Rebecca Naylor Hazard was a 19th-century American philanthropist, suffragist, reformer, and writer from the U.S. state of Ohio. With a few other women, she formed the Woman Suffrage Association of Missouri and an Industrial Home for Girls in St. Louis. She organized a society known as the Freedmen's Aid Society, and served as president of the American Woman Suffrage Association.
Laura M. Johns was an American suffragist and journalist. She served as president of the Kansas State Suffrage Association six times, and her great work was the arrangement of thirty conventions beginning in Kansas City in February, 1892. She also served as president of the Kansas Republican Woman's Association, superintendent of the Kansas Woman's Christian Temperance Union, and field organizer of the National American Woman Suffrage Association (NAWSA). Johns died in 1935.
Sophie Naylor Grubb was a 19th-century American activist. During the civil war, she began to manifest the ability, energy and enthusiasm for activism that distinguished her through life. She published leaflets and tracts on all the issues of the temperance movement in seventeen languages, at the rate of fifty editions of 10,000 each per year. She lectured on the issue of women's suffrage, holding 75 meetings in Kansas in 1898. Grubb died in 1902.

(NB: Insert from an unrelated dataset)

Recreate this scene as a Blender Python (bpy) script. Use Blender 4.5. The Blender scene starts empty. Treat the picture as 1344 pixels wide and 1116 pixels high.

Mary Gray Peck was an American journalist, educator, suffragist, and clubwoman. She was interested in economic and industrial problems of women, and investigated labor conditions in Europe and the United States. Born in New York, she studied at Elmira College, University of Minnesota, and University of Cambridge before becoming an Assistant Professor of English at the University of Minnesota. Later, she became associated with the General Federation of Women's Clubs, College Equal Suffrage League, National American Woman Suffrage Association, Women's Trade Union League, Woman Suffrage Party, and the Modern Language Association. Peck was a delegate at the Sixth Conference of the International Woman Suffrage Alliance in Stockholm, 1911.
Octavia Williams Bates was an American suffragist, clubwoman, and author of the long nineteenth century. She was involved with women's movements associated with higher education and political enfranchisement. Bates was probably officially connected with more societies looking to these ends than any other woman of her time in Michigan, if not in the U.S. She traveled in various parts of the U.S. and Canada, and was specially interested in the woman suffrage movement. In 1899, after attending a conference in Baltimore, Maryland, Bates was so attracted to the city that she made it her permanent home.
Janette Hill Knox was an American temperance reformer, suffragist, teacher, author and editor. She served as President of the New Hampshire State Woman's Christian Temperance Union (WCTU).
S. Grace Nicholes was an American social reformer. Like her sister, Anna E. Nicholes, she was a suffragist, a clubwoman, and a co-founder of Neighborhood House Chicago.
Clara Bancroft Beatley was an American educator, lecturer, and author, as well as a clubwoman and suffragist. A a descendant of staunch Unitarians, for many years, she served as the principal of the Church of the Disciples school in Boston, Massachusetts.
Martia L. Davis Berry was a 19th-century American social reformer. From her childhood, she took for her life motto and work, "God and home and native land" in whatever opportunities might be available to her. She organized the first Woman's Foreign Missionary Society of the Methodist Episcopal Church west of the Missouri River and the first woman's Club in Cawker City, Kansas. She served as State treasurer of the Kansas Equal Suffrage Association and president of the sixth district of the Kansas Woman's Christian Temperance Union (WCTU).
Jane Agnes Stewart was an American author, editor, and contributor to periodicals. She was a special writer for many journals on subjects related to woman's, religious, educational, sociological, and reform movements. Stewart was a suffragist and temperance activist. She traveled to London, Edinburgh, and Paris as a delegate of world's reform and religious conventions.
Belle de Rivera was an American clubwoman and a leader in the woman's club movement. She was a co-founder of 26 women's organizations between 1890 and 1915, including the New York City Federation of Women's Clubs, subsequently becoming its first president. Rivera was also an active suffragist, serving as president of the New York Equal Suffrage League.
Elizabeth Barr Arthur was an American poet, author, journalist, librarian, and suffragist. In 1913, she joined the police force in Topeka, Kansas, together with Eva Corning, the two of them becoming the first women in the U.S. to hold positions of regular patrolmen. She was the editor and publisher of the Club Member and Current Topics papers. She was a prolific author, writing editorial, historical and feature pieces, but she preferred to be remembered as a poet.
Regina Khayatt was an Egyptian educator, philanthropist, feminist, suffragist, and temperance worker. She was the founder and president of the National Woman's Christian Training Center, founder of the Egyptian Young Women's Christian Association YWCA, and a founding member of the Egyptian Feminist Union (EFU).
Sarah C. Hall (1832–1926) was an American pioneer woman physician. She held leadership positions in various women's suffrage organizations. She was also associated with the Order of the Eastern Star, the Woman's Relief Corps (WRC), and the Daughters of the American Revolution (DAR).